____ Supplied data

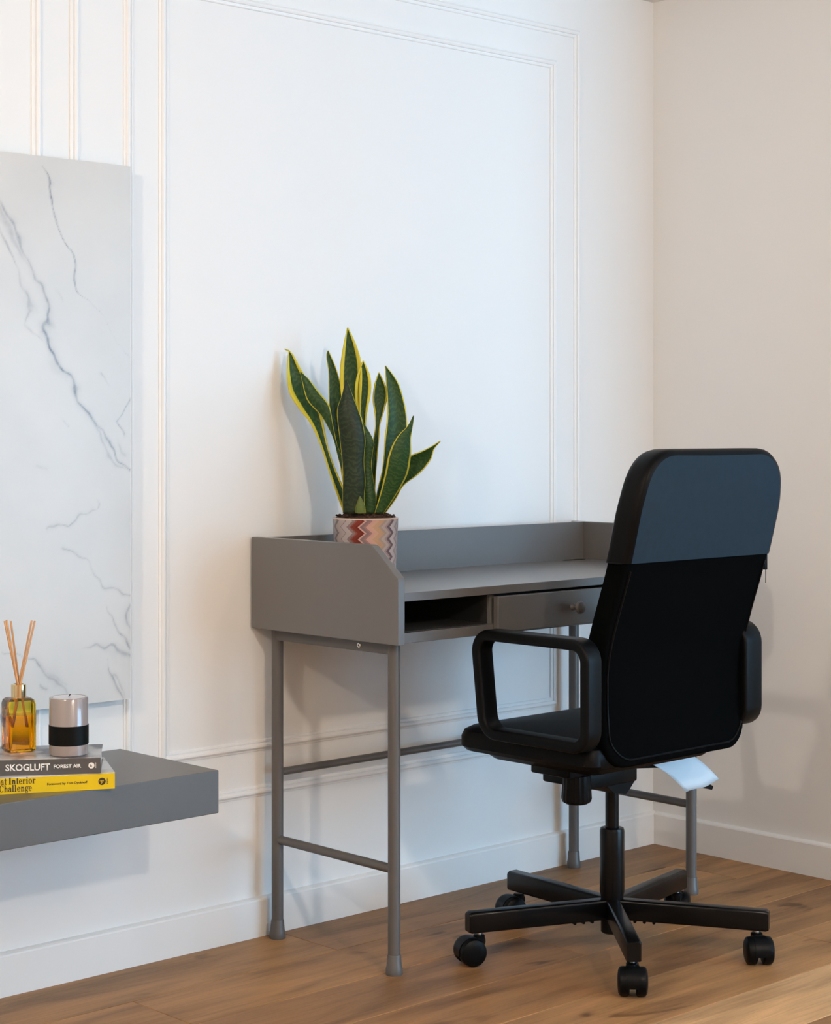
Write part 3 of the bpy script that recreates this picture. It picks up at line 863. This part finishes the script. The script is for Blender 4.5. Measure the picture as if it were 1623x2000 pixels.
for k in range(70):
    a = random.random() * 2 * PI; r = (PR - 0.010) * math.sqrt(random.random())
    mtx = Matrix.Translation((r * math.cos(a), r * math.sin(a), H + 0.008 * (1 - (r / PR) ** 2) + 0.002)) @ Matrix.Rotation(random.random() * 6, 4, 'Z') @ Matrix.Rotation(random.random() * 6, 4, 'X') @ Matrix.Diagonal((random.uniform(.6, 1.6), random.uniform(.5, 1), random.uniform(.5, 1), 1))
    bmesh.ops.create_icosphere(bm, subdivisions=1, radius=0.0032, matrix=mtx)
crumbs = obj('soil_crumbs', bm, 'soil', soil); crumbs['kind'] = 'stuff'

PD = (Vector((PX, PY)) - CAM.to_2d()).length
VIEW = (Vector((PX, PY, 0)) - Vector((CAM.x, CAM.y, 0))).normalized()
def leaf(Lp, Rp, d0, d1, m, cup=0.25, twist=0.0):
    """left and right outlines (crop px, base -> tip), distance offset at base and tip"""
    def resample(P, n):
        P = [Vector(p) for p in P]; Lk = [0]
        for i in range(len(P) - 1): Lk.append(Lk[-1] + (P[i + 1] - P[i]).length)
        # Catmull-Rom
        out = []
        for k in range(n + 1):
            s = Lk[-1] * k / n; i = 0
            while i < len(P) - 2 and Lk[i + 1] < s: i += 1
            t = (s - Lk[i]) / max(1e-9, Lk[i + 1] - Lk[i])
            p0, p1, p2, p3 = P[max(0, i - 1)], P[i], P[i + 1], P[min(len(P) - 1, i + 2)]
            out.append(0.5 * ((2 * p1) + (p2 - p0) * t + (2 * p0 - 5 * p1 + 4 * p2 - p3) * t * t + (3 * p1 - p0 - 3 * p2 + p3) * t ** 3))
        return out
    NL, NW = 34, 8
    A = resample(Lp, NL); B = resample(Rp, NL)
    bm = new(); uvl = bm.loops.layers.uv.new('UVMap'); G = []
    for j in range(NL + 1):
        t = j / NL; row = []
        dd = d0 + (d1 - d0) * t ** 1.4
        wpx = (B[j] - A[j]).length / 4 * 0.0011
        for i in range(NW + 1):
            s = i / NW; q = A[j].lerp(B[j], s)
            p = at_dist(520 + q.x / 4, 620 + q.y / 4, PD + dd)
            e = 2 * s - 1
            p += VIEW * (cup * wpx * (1 - e * e) + twist * wpx * e * math.sin(PI * t))
            v = bm.verts.new(p - Vector((PX, PY, PZ0))); row.append((v, s, t))
        G.append(row)
    for j in range(NL):
        for i in range(NW):
            q = (G[j][i], G[j][i + 1], G[j + 1][i + 1], G[j + 1][i])
            f = bm.faces.new([x[0] for x in q])
            for l, x in zip(f.loops, q): l[uvl].uv = (x[1], x[2])
    o = obj('leaf', bm, m, plant, 'all')
    md = o.modifiers.new('thickness', 'SOLIDIFY'); md.thickness = 0.0022; md.offset = 0
    return o
leaf([(606, 1530), (560, 1400), (500, 1230), (430, 1010), (350, 830), (265, 720), (185, 590), (165, 440), (172, 300), (175, 262), (143, 247)],
     [(660, 1530), (640, 1420), (590, 1300), (530, 1160), (480, 1000), (440, 800), (400, 640), (345, 530), (270, 405), (198, 275), (147, 246)], 0.0, 0.05, 'leaf_wide', 0.30, 0.25)
leaf([(660, 1530), (625, 1400), (600, 1250), (560, 1080), (520, 930), (430, 770), (330, 660), (300, 580), (283, 500), (268, 430)],
     [(750, 1530), (725, 1440), (680, 1320), (615, 1140), (548, 980), (522, 850), (492, 690), (400, 570), (330, 480), (272, 430)], -0.02, 0.01, 'leaf_mid', -0.2, -0.2)
leaf([(640, 1530), (600, 1300), (560, 1050), (520, 850), (495, 700), (489, 560), (487, 420), (470, 310), (478, 260)],
     [(700, 1530), (680, 1300), (650, 1050), (620, 850), (604, 700), (590, 580), (568, 470), (535, 370), (486, 258)], 0.03, 0.035, 'leaf_thin', 0.2)
leaf([(670, 1530), (650, 1300), (630, 1000), (600, 720), (580, 560), (577, 450), (582, 360), (602, 230), (633, 80)],
     [(750, 1530), (740, 1300), (730, 1000), (735, 720), (745, 540), (746, 420), (735, 320), (695, 200), (638, 78)], 0.015, 0.02, 'leaf_wide', 0.25, -0.2)
leaf([(745, 1530), (740, 1300), (750, 1050), (750, 830), (712, 730), (694, 610), (700, 500), (722, 420), (755, 340)],
     [(800, 1530), (790, 1300), (785, 1050), (778, 830), (795, 700), (815, 600), (818, 510), (802, 430), (760, 338)], 0.012, 0.012, 'leaf_wide', 0.2)
leaf([(600, 1530), (598, 1400), (600, 1250), (592, 1100), (578, 960), (562, 830), (557, 720), (592, 610), (622, 492)],
     [(770, 1530), (765, 1400), (772, 1280), (762, 1120), (772, 960), (752, 830), (722, 740), (680, 625), (626, 490)], -0.045, -0.04, 'leaf_dark', -0.22)
leaf([(745, 1530), (735, 1400), (735, 1250), (735, 1100), (735, 960), (730, 880), (742, 810)],
     [(855, 1530), (856, 1400), (838, 1280), (820, 1160), (828, 1060), (838, 965), (755, 815)], -0.018, -0.015, 'leaf_thin', -0.2)
leaf([(815, 1530), (815, 1300), (822, 1100), (838, 950), (853, 860), (850, 760), (834, 650), (845, 530), (878, 432)],
     [(850, 1530), (852, 1300), (866, 1100), (880, 950), (890, 830), (920, 730), (946, 610), (928, 520), (882, 430)], 0.03, 0.035, 'leaf_mid', 0.2)
leaf([(840, 1530), (870, 1350), (905, 1200), (920, 1080), (928, 940), (945, 800), (946, 650), (937, 500), (929, 378)],
     [(900, 1530), (960, 1350), (1010, 1200), (1060, 1050), (1092, 940), (1102, 840), (1085, 690), (1030, 510), (934, 376)], 0.02, 0.03, 'leaf_thin', 0.2, 0.2)
leaf([(848, 1530), (880, 1420), (908, 1310), (935, 1190), (950, 1100), (985, 1000), (1040, 915), (1105, 850), (1149, 768)],
     [(915, 1530), (985, 1430), (1060, 1310), (1105, 1215), (1122, 1130), (1130, 1050), (1128, 950), (1140, 870), (1154, 768)], -0.03, -0.05, 'leaf_mid', -0.25, 0.2)
leaf([(880, 1530), (960, 1400), (1030, 1260), (1080, 1150), (1130, 1082), (1200, 1052), (1265, 1022), (1320, 990), (1360, 964)],
     [(930, 1530), (1010, 1420), (1060, 1330), (1105, 1285), (1170, 1240), (1230, 1185), (1290, 1100), (1310, 1030), (1363, 967)], 0.01, -0.02, 'leaf_thin', 0.25)
leaf([(700, 1530), (702, 1480), (715, 1440), (728, 1400)], [(775, 1530), (770, 1480), (755, 1440), (735, 1398)], -0.055, -0.058, leaf_mat('young_shoot', 0.03, (0.10, 0.14, 0.03), (0.17, 0.20, 0.06)), -0.3)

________

▸ What to do: Exactly as written, please give again the lines from the beginning of the listing through the line containing "crumbs = obj('soil_crumbs', bm, 'soil', soil);", inclusive, without any pictures.

▸ Exercise solution:
Write part 3 of the bpy script that recreates this picture. It picks up at line 863. This part finishes the script. The script is for Blender 4.5. Measure the picture as if it were 1623x2000 pixels.
for k in range(70):
    a = random.random() * 2 * PI; r = (PR - 0.010) * math.sqrt(random.random())
    mtx = Matrix.Translation((r * math.cos(a), r * math.sin(a), H + 0.008 * (1 - (r / PR) ** 2) + 0.002)) @ Matrix.Rotation(random.random() * 6, 4, 'Z') @ Matrix.Rotation(random.random() * 6, 4, 'X') @ Matrix.Diagonal((random.uniform(.6, 1.6), random.uniform(.5, 1), random.uniform(.5, 1), 1))
    bmesh.ops.create_icosphere(bm, subdivisions=1, radius=0.0032, matrix=mtx)
crumbs = obj('soil_crumbs', bm, 'soil', soil); crumbs['kind'] = 'stuff'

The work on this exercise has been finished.